What you need to do: Word for word, give the material below again, minus any images.

Data listing:
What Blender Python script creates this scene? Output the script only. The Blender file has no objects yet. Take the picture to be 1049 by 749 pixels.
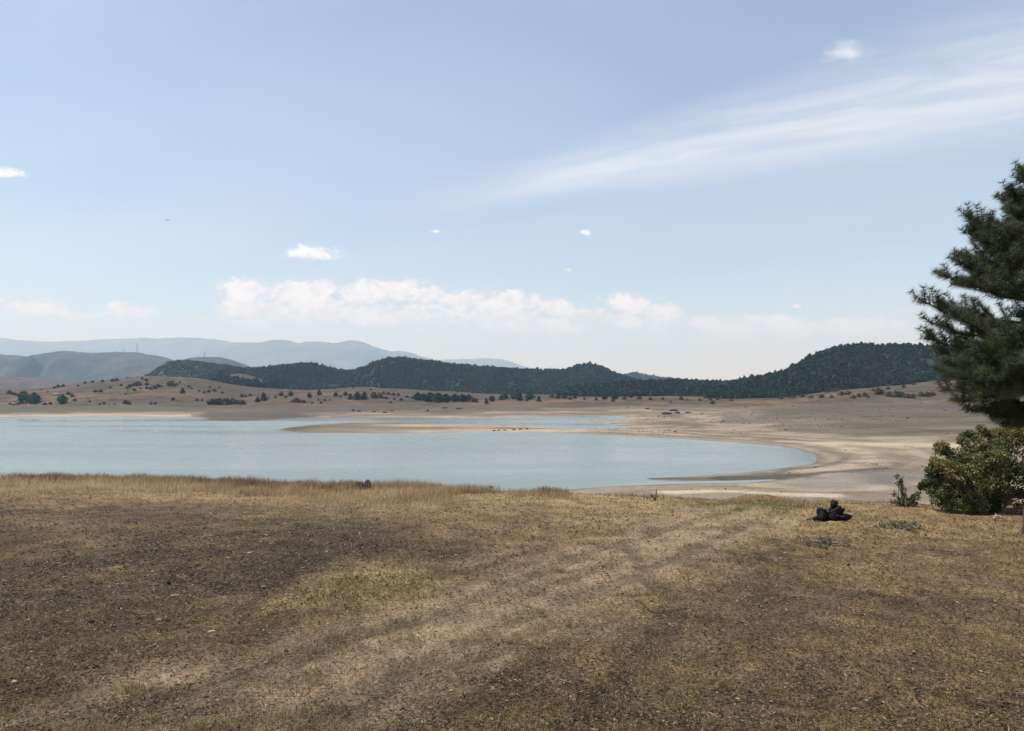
import bpy, math, random
import numpy as np
from mathutils import Vector

R = math.radians
rng = np.random.default_rng(11)
random.seed(5)
S = bpy.context.scene
COL = S.collection

# ------------------------------------------------------------------ camera model of the photograph (world metres from sight lines)
F, CX, HV, EYE = 792.0, 524.5, 402.0, 1.6
LAKE = -9.0
SLOPE = 0.03


def P(u, v, Y):
    return ((u - CX) / F * Y, Y, EYE + (HV - v) / F * Y)


def yg(v):                      # distance of a point of the near meadow
    return EYE / ((v - HV) / F - SLOPE)


def PG(u, v):
    Y = yg(v)
    return ((u - CX) / F * Y, Y)


def PW(u, v):                   # a point at lake level
    Y = (EYE - LAKE) * F / (v - HV)
    return ((u - CX) / F * Y, Y)


# ------------------------------------------------------------------ noise
def _h(ix, iy, s):
    n = (ix.astype(np.int64) * 374761393 + iy.astype(np.int64) * 668265263 + s * 974634777) & 0x7fffffff
    n = ((n ^ (n >> 13)) * 1274126177) & 0x7fffffff
    n = ((n ^ (n >> 16)) * 2246822519) & 0x7fffffff
    return ((n ^ (n >> 15)) & 0xffff) / 65535.0


def vn(x, y, s=0):
    x = np.asarray(x, float); y = np.asarray(y, float)
    fx = np.floor(x); fy = np.floor(y)
    a = x - fx; b = y - fy
    a = a * a * a * (a * (a * 6 - 15) + 10); b = b * b * b * (b * (b * 6 - 15) + 10)
    n00 = _h(fx, fy, s); n10 = _h(fx + 1, fy, s); n01 = _h(fx, fy + 1, s); n11 = _h(fx + 1, fy + 1, s)
    return (n00 * (1 - a) + n10 * a) * (1 - b) + (n01 * (1 - a) + n11 * a) * b


def fbm(x, y, sc, o=4, s=0, g=0.5):
    t = 0; amp = 1; tot = 0
    c, sn = 0.8, 0.6
    x = np.asarray(x, float) / sc; y = np.asarray(y, float) / sc
    for i in range(o):
        t = t + amp * vn(x, y, s + i * 17); tot += amp; amp *= g
        x, y = (c * x - sn * y) * 2.03 + 3.1, (sn * x + c * y) * 2.03 + 7.7
    return t / tot


def ss(a, b, x):
    t = np.clip((x - a) / (b - a), 0, 1)
    return t * t * (3 - 2 * t)


# ------------------------------------------------------------------ mesh helpers
def mesh_np(name, V, Fc, attrs=None, smooth=False):
    V = np.asarray(V, np.float32); Fc = np.asarray(Fc, np.int32)
    k = Fc.shape[1]; n = len(Fc)
    me = bpy.data.meshes.new(name)
    me.vertices.add(len(V)); me.vertices.foreach_set('co', V.ravel())
    me.loops.add(n * k); me.loops.foreach_set('vertex_index', Fc.ravel())
    me.polygons.add(n)
    me.polygons.foreach_set('loop_start', np.arange(0, n * k, k, dtype=np.int32))
    if smooth:
        me.polygons.foreach_set('use_smooth', np.ones(n, bool))
    me.update(calc_edges=True)
    for an, arr in (attrs or {}).items():
        arr = np.asarray(arr, np.float32)
        if arr.ndim == 1:
            a = me.attributes.new(an, 'FLOAT', 'POINT'); a.data.foreach_set('value', arr)
        else:
            a = me.attributes.new(an, 'FLOAT_COLOR', 'POINT')
            if arr.shape[1] == 3:
                arr = np.concatenate([arr, np.ones((len(arr), 1), np.float32)], 1)
            a.data.foreach_set('color', arr.ravel())
    return me


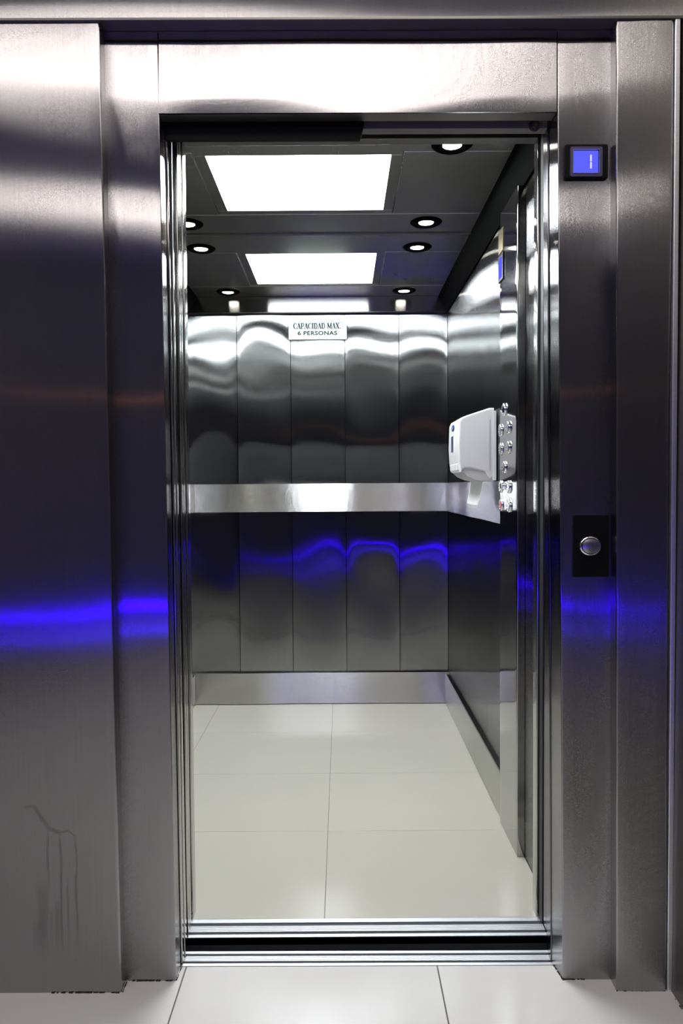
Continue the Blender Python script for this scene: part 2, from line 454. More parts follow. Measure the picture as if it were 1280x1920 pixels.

Reply to the exercise:
What Blender Python script creates this scene? Output the script only. The Blender file has no objects yet. Take the picture to be 1049 by 749 pixels.
import bpy, math, random
import numpy as np
from mathutils import Vector

R = math.radians
rng = np.random.default_rng(11)
random.seed(5)
S = bpy.context.scene
COL = S.collection

# ------------------------------------------------------------------ camera model of the photograph (world metres from sight lines)
F, CX, HV, EYE = 792.0, 524.5, 402.0, 1.6
LAKE = -9.0
SLOPE = 0.03


def P(u, v, Y):
    return ((u - CX) / F * Y, Y, EYE + (HV - v) / F * Y)


def yg(v):                      # distance of a point of the near meadow
    return EYE / ((v - HV) / F - SLOPE)


def PG(u, v):
    Y = yg(v)
    return ((u - CX) / F * Y, Y)


def PW(u, v):                   # a point at lake level
    Y = (EYE - LAKE) * F / (v - HV)
    return ((u - CX) / F * Y, Y)


# ------------------------------------------------------------------ noise
def _h(ix, iy, s):
    n = (ix.astype(np.int64) * 374761393 + iy.astype(np.int64) * 668265263 + s * 974634777) & 0x7fffffff
    n = ((n ^ (n >> 13)) * 1274126177) & 0x7fffffff
    n = ((n ^ (n >> 16)) * 2246822519) & 0x7fffffff
    return ((n ^ (n >> 15)) & 0xffff) / 65535.0


def vn(x, y, s=0):
    x = np.asarray(x, float); y = np.asarray(y, float)
    fx = np.floor(x); fy = np.floor(y)
    a = x - fx; b = y - fy
    a = a * a * a * (a * (a * 6 - 15) + 10); b = b * b * b * (b * (b * 6 - 15) + 10)
    n00 = _h(fx, fy, s); n10 = _h(fx + 1, fy, s); n01 = _h(fx, fy + 1, s); n11 = _h(fx + 1, fy + 1, s)
    return (n00 * (1 - a) + n10 * a) * (1 - b) + (n01 * (1 - a) + n11 * a) * b


def fbm(x, y, sc, o=4, s=0, g=0.5):
    t = 0; amp = 1; tot = 0
    c, sn = 0.8, 0.6
    x = np.asarray(x, float) / sc; y = np.asarray(y, float) / sc
    for i in range(o):
        t = t + amp * vn(x, y, s + i * 17); tot += amp; amp *= g
        x, y = (c * x - sn * y) * 2.03 + 3.1, (sn * x + c * y) * 2.03 + 7.7
    return t / tot


def ss(a, b, x):
    t = np.clip((x - a) / (b - a), 0, 1)
    return t * t * (3 - 2 * t)


# ------------------------------------------------------------------ mesh helpers
def mesh_np(name, V, Fc, attrs=None, smooth=False):
    V = np.asarray(V, np.float32); Fc = np.asarray(Fc, np.int32)
    k = Fc.shape[1]; n = len(Fc)
    me = bpy.data.meshes.new(name)
    me.vertices.add(len(V)); me.vertices.foreach_set('co', V.ravel())
    me.loops.add(n * k); me.loops.foreach_set('vertex_index', Fc.ravel())
    me.polygons.add(n)
    me.polygons.foreach_set('loop_start', np.arange(0, n * k, k, dtype=np.int32))
    if smooth:
        me.polygons.foreach_set('use_smooth', np.ones(n, bool))
    me.update(calc_edges=True)
    for an, arr in (attrs or {}).items():
        arr = np.asarray(arr, np.float32)
        if arr.ndim == 1:
            a = me.attributes.new(an, 'FLOAT', 'POINT'); a.data.foreach_set('value', arr)
        else:
            a = me.attributes.new(an, 'FLOAT_COLOR', 'POINT')
            if arr.shape[1] == 3:
                arr = np.concatenate([arr, np.ones((len(arr), 1), np.float32)], 1)
            a.data.foreach_set('color', arr.ravel())
    return me


Continue the Blender Python script for this scene: part 2, from line 454. More parts follow. Measure the picture as if it were 1280x1920 pixels.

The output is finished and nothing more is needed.